The Justice League made Santa Claus a member

This one technically isn't canon since it's just a story Plastic Man makes up to entertain Woozy Wink's nephew. But since all these stories were made up by their writers to entertain us, we figure it counts as much as any of them.

In 1997's JLA #60 by Mark Waid and Cliff Rathburn, Plastic Man discovers the tyke thinks Santa isn't as cool as the JLA, and the hero accidentally tells him Santa's his teammate. That leads to a whole story that opens with an image of the Justice League welcoming Santa Claus into their ranks, except for Batman, who's apparently not impressed. 

Plastic Man's story also involves the demon Neron and his butt-ugly "little helpers," who give presents to children for being bad, trap Kris Kringle in a life-sized action figure box, and turn the Justice League into coal. Fortunately, Santa escapes with his heat vision ("Santa Claus has heat vision?") and defeats Neron (by giving him socks and underwear). 

Woozy's nephew doesn't believe the story ... until he sees Santa flying by on a jetpack and writing "Merry Christmas" in the snow with his heat vision. Could Santa be real? Well, it turns out this was just the shapeshifting Martian Manhunter ... but the real Santa does show up in the last panel.

An army of evil Batmen turned the multiverse into a heavy metal album cover

Scott Snyder began his run on Justice League with artist Greg Capullo on the Dark Nights: Metal miniseries, where twisted Batmen calling themselves the Dark Knights came from the Dark Multiverse to drag all the other Earths down with them. At the time, it was the wildest thing Justice League fans had ever seen, but once Snyder took over the main book, he topped himself with every new issue, building his epic story of the League fighting to save the multiverse from its own creator, Perpetua.
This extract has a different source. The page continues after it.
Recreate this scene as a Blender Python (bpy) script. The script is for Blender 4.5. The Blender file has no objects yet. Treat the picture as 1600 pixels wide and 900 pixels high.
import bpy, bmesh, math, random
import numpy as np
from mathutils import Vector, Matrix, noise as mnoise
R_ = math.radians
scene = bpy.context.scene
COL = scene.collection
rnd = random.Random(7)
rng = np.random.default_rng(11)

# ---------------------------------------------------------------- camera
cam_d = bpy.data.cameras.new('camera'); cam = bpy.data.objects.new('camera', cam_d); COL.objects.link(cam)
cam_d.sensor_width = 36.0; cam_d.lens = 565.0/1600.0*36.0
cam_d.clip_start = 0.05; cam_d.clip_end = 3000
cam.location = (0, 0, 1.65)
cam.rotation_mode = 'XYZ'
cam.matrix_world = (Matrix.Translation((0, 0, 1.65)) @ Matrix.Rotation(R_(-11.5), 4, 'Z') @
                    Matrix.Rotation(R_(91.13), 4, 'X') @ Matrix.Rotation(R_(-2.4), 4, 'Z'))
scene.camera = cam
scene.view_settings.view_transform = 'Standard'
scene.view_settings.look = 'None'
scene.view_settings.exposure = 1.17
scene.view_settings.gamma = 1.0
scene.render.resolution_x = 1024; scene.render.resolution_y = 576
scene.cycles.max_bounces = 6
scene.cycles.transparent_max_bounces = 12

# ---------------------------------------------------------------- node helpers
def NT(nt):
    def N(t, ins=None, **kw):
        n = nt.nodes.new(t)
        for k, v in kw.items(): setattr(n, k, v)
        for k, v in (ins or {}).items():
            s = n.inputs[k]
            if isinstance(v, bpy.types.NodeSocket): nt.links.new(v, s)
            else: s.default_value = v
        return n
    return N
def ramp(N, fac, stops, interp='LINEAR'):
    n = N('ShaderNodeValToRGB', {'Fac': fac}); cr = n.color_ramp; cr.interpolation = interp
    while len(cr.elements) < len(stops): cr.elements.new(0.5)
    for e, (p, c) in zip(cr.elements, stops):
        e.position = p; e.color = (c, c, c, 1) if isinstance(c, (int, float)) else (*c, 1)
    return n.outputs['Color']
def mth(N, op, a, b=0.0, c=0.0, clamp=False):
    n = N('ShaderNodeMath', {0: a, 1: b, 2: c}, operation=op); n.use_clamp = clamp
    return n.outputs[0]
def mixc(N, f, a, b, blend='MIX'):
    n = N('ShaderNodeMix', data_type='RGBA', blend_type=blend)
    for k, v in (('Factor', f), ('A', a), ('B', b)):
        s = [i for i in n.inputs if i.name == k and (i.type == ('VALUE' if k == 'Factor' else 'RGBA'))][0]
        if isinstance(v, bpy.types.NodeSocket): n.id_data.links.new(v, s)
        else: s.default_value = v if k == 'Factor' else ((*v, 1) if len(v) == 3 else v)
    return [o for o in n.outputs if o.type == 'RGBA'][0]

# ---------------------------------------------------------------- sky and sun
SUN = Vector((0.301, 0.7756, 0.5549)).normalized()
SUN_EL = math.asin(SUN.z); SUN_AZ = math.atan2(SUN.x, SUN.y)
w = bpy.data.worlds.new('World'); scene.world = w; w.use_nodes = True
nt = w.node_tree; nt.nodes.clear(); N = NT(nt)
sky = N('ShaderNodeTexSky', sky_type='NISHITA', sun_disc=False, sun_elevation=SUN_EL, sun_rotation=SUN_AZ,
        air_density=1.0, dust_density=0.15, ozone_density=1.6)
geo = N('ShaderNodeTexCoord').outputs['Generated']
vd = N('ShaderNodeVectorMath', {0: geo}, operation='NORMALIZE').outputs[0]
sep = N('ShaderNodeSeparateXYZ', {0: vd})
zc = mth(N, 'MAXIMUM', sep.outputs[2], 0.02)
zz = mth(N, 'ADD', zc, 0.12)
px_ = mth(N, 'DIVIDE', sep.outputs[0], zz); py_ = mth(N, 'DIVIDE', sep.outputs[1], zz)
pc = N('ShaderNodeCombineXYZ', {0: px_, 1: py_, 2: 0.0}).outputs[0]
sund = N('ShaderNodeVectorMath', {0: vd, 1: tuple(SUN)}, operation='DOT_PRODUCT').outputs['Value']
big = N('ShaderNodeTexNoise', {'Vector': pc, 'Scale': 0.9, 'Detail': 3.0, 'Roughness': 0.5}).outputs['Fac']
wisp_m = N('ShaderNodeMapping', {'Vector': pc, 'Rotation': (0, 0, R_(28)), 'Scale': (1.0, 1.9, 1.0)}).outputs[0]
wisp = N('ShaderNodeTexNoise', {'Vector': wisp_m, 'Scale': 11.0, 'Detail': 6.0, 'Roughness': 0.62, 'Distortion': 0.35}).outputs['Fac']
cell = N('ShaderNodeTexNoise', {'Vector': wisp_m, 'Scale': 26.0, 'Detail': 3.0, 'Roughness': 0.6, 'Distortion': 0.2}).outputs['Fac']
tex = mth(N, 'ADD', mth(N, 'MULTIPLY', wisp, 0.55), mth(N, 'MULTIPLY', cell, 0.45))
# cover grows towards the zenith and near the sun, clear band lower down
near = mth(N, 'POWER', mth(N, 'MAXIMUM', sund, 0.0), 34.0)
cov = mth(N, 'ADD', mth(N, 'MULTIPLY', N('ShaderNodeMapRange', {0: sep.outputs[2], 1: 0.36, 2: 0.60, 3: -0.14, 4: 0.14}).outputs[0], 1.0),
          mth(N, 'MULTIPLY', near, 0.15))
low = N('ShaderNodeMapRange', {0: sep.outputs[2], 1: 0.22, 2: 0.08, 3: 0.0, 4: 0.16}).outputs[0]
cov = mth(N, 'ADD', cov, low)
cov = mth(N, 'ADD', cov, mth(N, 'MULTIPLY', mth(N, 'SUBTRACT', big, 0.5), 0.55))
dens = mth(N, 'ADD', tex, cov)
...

It all comes to a head in Justice/Doom War, which ends with Perpetua victorious, paving the way for the Dark Knights to return in Dark Nights: Death Metal and turn what's left of the multiverse into a heavy metal wasteland. Here are just a few of the things you'll find in that miniseries. Wonder Woman melts down her invisible jet to make a Chainsaw of Truth. We get a Batman who's merged his consciousness with Gotham City, as well as a dinosaur Batman, a motorcycle made out of a bat skeleton, and a living Batmobile, reinvented as a Mad Max muscle car. Harley Quinn rides a giant hyena like a horse, we see a Cthulhu-Batman, and we watch our Batman carry a scythe and raise an army of the dead. And that's just for starters.

A baby starfish helped the Justice League save the multiverse

One of the strangest additions in Scott Snyder's run is Batman's new sidekick, Jarro. He comes from the tissue of the alien supervillain Starro the Conqueror, who sacrifices himself to save the universe in Justice League: No Justice #3. But just like a real starfish, Starro can regenerate from a tissue sample, and Batman saves some in a jar. It grows into a new Starro, who the Caped Crusader naturally names Jarro. 

Jarro's "father" may have been a villain, but he takes his role as a hero seriously. He calls Batman "dad," devotes himself to becoming his "favorite Robin ever," and even makes himself a little starfish-sized Robin suit. In Justice League #29, his bio-dad's evil ways come back out when Jarro "saves" his teammates by psychically controlling them so they won't make a potentially fatal attack on their enemies. However, his mental powers turn out to be essential to good's triumph over evil, as he hides the Justice League from the villainous Dark Knights. But he's still a weird little character, so much so that even Snyder himself can only say this when Jonah Hex tries to figure out why Batman's hugging a starfish: "See Justice League for why Batman is hugging a starfish. Or better yet, just make up your own reason."